Now, to say I was put off a little by being seated in the bar area, even though I had made a reservation weeks earlier, would be putting it mildly.  My mood was made (slightly) worse when my protestations fell of deaf ears, as we were told by one of the 3 or 4 hostetts that it would be another hour’s wait to sit somewhere else (like perhaps in the restaurant), and that they didn’t consider our table to be in the bar area, even though, ummm, it was in the fucking bar area.

I don’t know about you, but sitting in the bar area of a popular restaurant on a Friday night isn’t my idea of fun. Because sooner or later someone’s ass is gonna be about an inch from my guacamole, and at $13.50 an order, I prefer my guac sans ass, especially when it’s the ass of some tourist douche from Iowa.

Be that as it may, I guess all would have been forgiven if the food knocked me out; that way I could prove my friend wrong, which is always fun.  It didn’t…as a matter of fact, other than a really nice fresh hearts of palm and avocado salad, nothing was that exciting - not even the ass guac (okay, the chips and salsa were fine). 

Then it struck me; my last meal at Zaytinya, a place I’ve blogged and raved about in the past, wasn’t that great either.  I mean, sure, it was ok and all, but it lacked a certain zing that I recalled from previous meals. These were both meals, that once were finished and we walked outside, I said to Significant Eater: “We don’t have to go there again!”

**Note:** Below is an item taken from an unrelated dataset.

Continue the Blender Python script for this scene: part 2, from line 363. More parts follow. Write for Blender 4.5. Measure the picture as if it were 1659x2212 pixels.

So perhaps there are two lessons to be learned. One is for José and that is - don’t forget about all your other restaurants when you’re running around the world opening new ones and flogging yourself on TV.  And the second is for me and that is, listen to (some of) your knowledgeable food friends – they (sometimes) know of what they speak.


  1. Loved the guy and his shows but the restuarant here in LA was way to shi shi for me....Not to mention I offered to sell my car to the valet to pay the bill....

  2. Good post. I feel the same way about Danny Meyer and Gramercy Tavern. Also, FYI, José is not a Catalonian.

  3. Had an amazing meal at Cafe Atlantico for my birthday a few years ago, but I just can't imagine spreading yourself that thin on so many projects and having them all remain great.

    That said, I will listen to that guy say 'asparagus' for one hundred hours straight.

  4. @ Miami - my bad - he's an Asturian. But he still has that cool accent.

    FWIW, I've never had a bad meal at GT, and the service is pretty exemplary. Also, if you make a reservation, they'll seat you in the restaurant, not the bar.

  5. Mitch, I had the same exact experience as you did!

  6. Pretty exemplary? What the fuck does that even mean? The bartender's a major bitch!
    And FWIW, how many reservations have you made at GT for dinner?

  7. BTW, I was referring to Maialino, not GT. OOPS. Don't know how I got those confused. Never been to GT.

  8. @Miami Danny - now I understand, I think.

  9. Whoa. Little confused without my daily intake of raw meat

  10. The hyperbole and frustration from being seated at the bar is no more Mr. Andres’s fault than Scott Kirby being directly responsible for what I deemed to be uncomfortable USAirways seats which when upright went past vertical forward. (Also, the pasta wasn’t served as hot as I would have liked and the merlot didn’t have nearly enough “zing”.)
    Such a myopic and petulant verdict (ass, fucking, douche) gives the dress-down little revered flavor and the bland criticism of the food other than to say that it didn’t knock you out can be attributed to a glass palate. Given Mr. Andres’s success -which is measured by his number of restaurants and the faith of industry professionals with plenty of money at stake have in him- I’d say he is a benchmark of success. The cranky account can be cut & pasted into any one of Jean George, Michael Mina, Daniel Boulud, Danny Meyer or other prolific restaurateurs’s venues and the 2 or 3 isolated incidents where a diner complains about being seated at a bar or humdrum guacamole* does not reflect the culinary or managerial qualities of a chef who has a thousand or so employees in their group. The gripe is best directed towards the restaurant manager and/or the part-time hostess(es) who probably represent 0.2% of Mr. Andres’s workforce.

    As for the guacamole, there is no indication that there was anything specifically wrong or deficient with it so the kitchen is not liable for any elements of the unpleasant visit.

    *While there is a suggestion of an unruly hayseed’s rump possibly invading the personal space of your guacamole, whether or not it actually happened has not been determined in the post.

  11. Ahhh, kitschnclassics, while I indeed wear glasses due to my presbyopia (actually, they're multifocals), it appears as if I'm not the only one who thinks this way...

    That being said, none of the food warranted a more detailed was that boring.

    But your description of plane pasta is perhaps more apt, as much of this food would have been perfectly at home on board your USAirways' jet. Though I'm sure the service would be better.

    Fort that matter, I think it is perfectly reasonable to single out Scott Kirby for said problems encountered; that's where the buck stops, after all.